Don't Drive On Ice and Driven Like The Snow
Posted: 23 Sep 2024, 12:57
Couldn't find a thread for this one, funnily enough.
I think it's stating the obvious to say that water runs through a lot of Eldritch's work, often in naval and nautical contexts, but the motif of being trapped underwater comes through again and again too. As early as Marian, we're hearing about people who can't or won't get out from under the water.
And while Floodland is, bear with me, flooded with water imagery throughout, Driven Like The Snow obliquely describes a car through a white curtain of snow, followed by a description of what one encounters underwater as the 'ice gets harder overhead'. And that happens to comprise cars, people and cares which were lost in the drift.
I'm not sure if the protagonist in Drivewn has gone offroad and into the water, or whether they have willfully exited the vehicle and entered the water, but it seems to describe a car on an icy night, and, latterly, at least one person underwater as the surface freezes solid.
Drift is also something of a pun, I think: ice-drifting off a road ('cars lost in the drift'), and a possible reference to a snowdrift (a big solid mound of snow). They both have the same Germanic root word.
So then, all these years later, Don't Drive On Ice comes along and we're back on an icy road, we're once again driving in a way that sends us underwater, and we're once again confusing waving for drowning - a notion Eldritch has discussed in relation to the Floods previously (and which may or may not refer to Cohen, in turn). Aside from the fact that this time around, the car accident has caused a long, slow pileup (and what a delightful word 'carambolage' is - there's a cool artsy French punk band called Carambolage, if you're interested), what stands out to me about Don't Drive On Ice is that it once again details a fragmented, elliptical set of observations from the perspective of a person who has become trapped underwater after driving on an icy road.
We know who the real-life counterparts of the people in the song likely are, based on Eldritch's comments, but that probably doesn't matter here because I wouldn't swear to the idea that Don't Drive On Ice refers to the same people, time or events. But there is something tying the songs together.
I don't suppose I'm pointing out anything which has gone unnoticed, but what do you think? Is this just Eldritch writing according to a lyrical preoccupation, are the songs connected in some other way, or could it even just be that they're repurposed lyrics from the time Driven was written (we know that Eyes Of Caligula has old lyrics, so it's not without precedent in the Dylan-era songs).
I think it's stating the obvious to say that water runs through a lot of Eldritch's work, often in naval and nautical contexts, but the motif of being trapped underwater comes through again and again too. As early as Marian, we're hearing about people who can't or won't get out from under the water.
And while Floodland is, bear with me, flooded with water imagery throughout, Driven Like The Snow obliquely describes a car through a white curtain of snow, followed by a description of what one encounters underwater as the 'ice gets harder overhead'. And that happens to comprise cars, people and cares which were lost in the drift.

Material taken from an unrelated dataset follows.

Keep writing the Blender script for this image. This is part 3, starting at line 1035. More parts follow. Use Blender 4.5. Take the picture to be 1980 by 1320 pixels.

I'm not sure if the protagonist in Drivewn has gone offroad and into the water, or whether they have willfully exited the vehicle and entered the water, but it seems to describe a car on an icy night, and, latterly, at least one person underwater as the surface freezes solid.
Drift is also something of a pun, I think: ice-drifting off a road ('cars lost in the drift'), and a possible reference to a snowdrift (a big solid mound of snow). They both have the same Germanic root word.
So then, all these years later, Don't Drive On Ice comes along and we're back on an icy road, we're once again driving in a way that sends us underwater, and we're once again confusing waving for drowning - a notion Eldritch has discussed in relation to the Floods previously (and which may or may not refer to Cohen, in turn). Aside from the fact that this time around, the car accident has caused a long, slow pileup (and what a delightful word 'carambolage' is - there's a cool artsy French punk band called Carambolage, if you're interested), what stands out to me about Don't Drive On Ice is that it once again details a fragmented, elliptical set of observations from the perspective of a person who has become trapped underwater after driving on an icy road.
We know who the real-life counterparts of the people in the song likely are, based on Eldritch's comments, but that probably doesn't matter here because I wouldn't swear to the idea that Don't Drive On Ice refers to the same people, time or events. But there is something tying the songs together.
I don't suppose I'm pointing out anything which has gone unnoticed, but what do you think? Is this just Eldritch writing according to a lyrical preoccupation, are the songs connected in some other way, or could it even just be that they're repurposed lyrics from the time Driven was written (we know that Eyes Of Caligula has old lyrics, so it's not without precedent in the Dylan-era songs).